Considering that in the whole country, household income went down in 2012, and remains 8.3 percent lower than it was in 2007, Vermont’s economy would seem relatively healthy.

One finding that might surprise some Vermonters – who hear advocates regularly bemoan a “crisis” in affordable housing – is that housing is just about as affordable here as in most of the rest of the country. The study shows that 61.8 percent of Vermonters spend less than 30 percent of their income on housing costs, very close to the national average of 62.2 percent.

This does not mean there is no affordable housing problem. It means that almost 40 percent of Americans are paying more than 30 percent of their incomes on housing, often quite a bit more. That is a problem, But it does indicate that there is little or nothing peculiar to Vermont that limits the supply of affordable housing.

And then consider all the data. Is the real problem that houses are too expensive? Or is it that wages are too low?

The scholars who undertook this study do not appear stuck in ivory towers. Many of their criteria are quite down to earth. For instance, one criterion for judging community health and civic life is the convenience of buying food. Here Vermont kicks butt, with four grocery stores or produce vendors per 10,000 people, almost twice the 2.2 nationwide.

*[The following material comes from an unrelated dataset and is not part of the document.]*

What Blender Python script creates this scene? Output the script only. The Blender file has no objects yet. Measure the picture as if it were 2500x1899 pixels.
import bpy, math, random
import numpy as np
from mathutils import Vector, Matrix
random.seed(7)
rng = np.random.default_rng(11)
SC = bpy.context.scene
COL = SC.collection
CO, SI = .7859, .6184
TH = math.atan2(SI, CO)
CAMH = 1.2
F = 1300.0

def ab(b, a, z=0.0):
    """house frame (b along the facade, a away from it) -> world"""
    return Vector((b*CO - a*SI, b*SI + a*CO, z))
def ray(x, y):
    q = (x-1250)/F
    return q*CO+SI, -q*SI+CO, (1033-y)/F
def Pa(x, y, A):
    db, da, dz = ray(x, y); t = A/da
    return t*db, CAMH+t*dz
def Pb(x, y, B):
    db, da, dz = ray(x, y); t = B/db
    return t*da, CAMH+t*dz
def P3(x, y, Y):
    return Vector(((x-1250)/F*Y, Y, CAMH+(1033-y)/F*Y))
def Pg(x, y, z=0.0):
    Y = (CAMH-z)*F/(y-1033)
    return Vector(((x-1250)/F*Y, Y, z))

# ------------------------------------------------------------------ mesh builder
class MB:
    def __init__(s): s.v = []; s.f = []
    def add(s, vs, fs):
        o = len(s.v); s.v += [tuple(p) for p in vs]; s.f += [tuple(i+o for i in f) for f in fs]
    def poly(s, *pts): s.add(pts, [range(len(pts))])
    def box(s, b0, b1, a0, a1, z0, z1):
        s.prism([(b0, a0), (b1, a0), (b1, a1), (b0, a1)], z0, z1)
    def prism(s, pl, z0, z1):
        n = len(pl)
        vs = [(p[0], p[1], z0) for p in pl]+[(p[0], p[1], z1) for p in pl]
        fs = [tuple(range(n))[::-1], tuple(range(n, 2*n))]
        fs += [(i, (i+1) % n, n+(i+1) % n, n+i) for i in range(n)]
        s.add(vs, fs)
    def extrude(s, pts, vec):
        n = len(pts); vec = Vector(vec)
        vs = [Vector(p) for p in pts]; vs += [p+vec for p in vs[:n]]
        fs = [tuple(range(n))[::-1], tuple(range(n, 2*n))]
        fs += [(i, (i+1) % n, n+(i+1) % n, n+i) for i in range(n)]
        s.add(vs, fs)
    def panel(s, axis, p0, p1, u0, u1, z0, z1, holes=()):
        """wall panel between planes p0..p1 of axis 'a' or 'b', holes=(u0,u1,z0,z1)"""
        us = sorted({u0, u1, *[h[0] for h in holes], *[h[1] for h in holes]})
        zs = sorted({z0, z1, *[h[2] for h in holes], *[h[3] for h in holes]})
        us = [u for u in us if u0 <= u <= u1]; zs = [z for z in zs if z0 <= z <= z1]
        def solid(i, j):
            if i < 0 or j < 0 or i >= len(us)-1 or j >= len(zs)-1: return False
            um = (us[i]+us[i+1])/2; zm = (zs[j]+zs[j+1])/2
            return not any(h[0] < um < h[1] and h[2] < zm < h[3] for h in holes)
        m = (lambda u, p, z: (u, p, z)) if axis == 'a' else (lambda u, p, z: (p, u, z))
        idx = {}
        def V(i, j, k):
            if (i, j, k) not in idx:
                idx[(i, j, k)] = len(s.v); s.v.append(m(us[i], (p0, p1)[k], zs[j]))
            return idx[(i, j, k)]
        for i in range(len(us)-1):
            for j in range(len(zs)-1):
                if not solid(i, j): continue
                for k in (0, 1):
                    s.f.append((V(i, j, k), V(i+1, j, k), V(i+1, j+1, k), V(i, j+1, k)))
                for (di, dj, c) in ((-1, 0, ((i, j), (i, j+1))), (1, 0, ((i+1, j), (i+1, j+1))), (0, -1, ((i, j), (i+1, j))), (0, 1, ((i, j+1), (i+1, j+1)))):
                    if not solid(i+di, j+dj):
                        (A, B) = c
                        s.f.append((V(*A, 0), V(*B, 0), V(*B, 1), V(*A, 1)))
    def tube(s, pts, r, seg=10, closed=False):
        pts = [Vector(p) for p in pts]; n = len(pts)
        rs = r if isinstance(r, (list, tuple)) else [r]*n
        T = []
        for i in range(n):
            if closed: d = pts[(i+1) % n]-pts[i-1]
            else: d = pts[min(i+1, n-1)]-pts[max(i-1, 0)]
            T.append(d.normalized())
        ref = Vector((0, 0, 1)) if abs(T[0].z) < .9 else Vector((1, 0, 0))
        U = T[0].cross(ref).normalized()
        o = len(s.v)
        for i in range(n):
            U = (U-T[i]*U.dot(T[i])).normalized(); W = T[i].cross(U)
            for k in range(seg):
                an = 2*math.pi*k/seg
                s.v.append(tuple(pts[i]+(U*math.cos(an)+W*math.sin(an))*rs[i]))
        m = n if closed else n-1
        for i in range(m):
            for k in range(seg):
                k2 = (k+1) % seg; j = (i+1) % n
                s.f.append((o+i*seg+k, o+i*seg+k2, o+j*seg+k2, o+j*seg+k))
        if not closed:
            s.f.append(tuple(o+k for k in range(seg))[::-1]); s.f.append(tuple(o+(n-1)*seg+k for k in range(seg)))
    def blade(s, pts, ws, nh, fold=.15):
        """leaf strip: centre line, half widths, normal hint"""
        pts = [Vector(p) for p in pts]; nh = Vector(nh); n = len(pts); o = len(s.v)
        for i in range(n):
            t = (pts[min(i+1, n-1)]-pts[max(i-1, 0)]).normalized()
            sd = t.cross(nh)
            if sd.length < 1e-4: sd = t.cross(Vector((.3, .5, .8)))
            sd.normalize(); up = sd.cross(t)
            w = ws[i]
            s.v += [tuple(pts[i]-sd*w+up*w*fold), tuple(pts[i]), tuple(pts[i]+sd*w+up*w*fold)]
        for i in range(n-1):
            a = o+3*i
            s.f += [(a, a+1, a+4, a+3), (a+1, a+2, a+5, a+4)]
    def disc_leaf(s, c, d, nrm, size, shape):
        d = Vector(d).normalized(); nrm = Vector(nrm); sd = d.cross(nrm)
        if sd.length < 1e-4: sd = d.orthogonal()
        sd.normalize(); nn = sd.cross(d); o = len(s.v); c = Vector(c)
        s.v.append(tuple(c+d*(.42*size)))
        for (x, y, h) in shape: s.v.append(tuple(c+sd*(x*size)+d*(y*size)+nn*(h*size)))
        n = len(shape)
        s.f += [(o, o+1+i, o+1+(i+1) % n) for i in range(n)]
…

And the state has more banking institutions (5.45 per 10,000 folks) than do most Americans (3.98).

Not surprisingly, equal opportunity is not equally distributed throughout the state. Chittenden County scores highest. Its numerical score of 68.97 – well above the national average of 50.9 – earns it a letter grade of A from the study.

Only 10 cities or counties around the country had higher scores than Chittenden, and three of them were tiny rural counties in Kansas and North Dakota. The highest score – 81.73 – was won by Falls Church City in the affluent Virginia suburbs of Washington, D.C. The only Eastern counties that finished ahead of Chittenden were Fairfax in Virginia, Dukes County on Martha’s Vineyard in Massachusetts, and Nassau County on New York’s Long Island.

In fact, only one Vermont county – Essex County in the Northeast Kingdom – scored below the study’s national average, and it wasn’t all that far below. Essex got a score of 48.18. Its score on economic criteria was only a few points below the national average and its education score was even with the national average. The county was weakest where the state as a whole was strongest – in the area of community health and civic life. There Essex got a score of 49.6, more than four points below the national average and 55 points less than the state total.

Essex is the poorest county in the state. Its main deficiency in the study was that it has only 77.41 primary care providers per 10,000 people, well below the national rate of 117.9 and even farther below the 187.7 providers statewide.

In the study, Addison, Grand Isle, Washington and Windsor counties earned a B plus grade. Bennington, Rutland, Windham and Lamoille counties got a B. Caledonia, Franklin, Orange and Orleans counties earned B minus grades.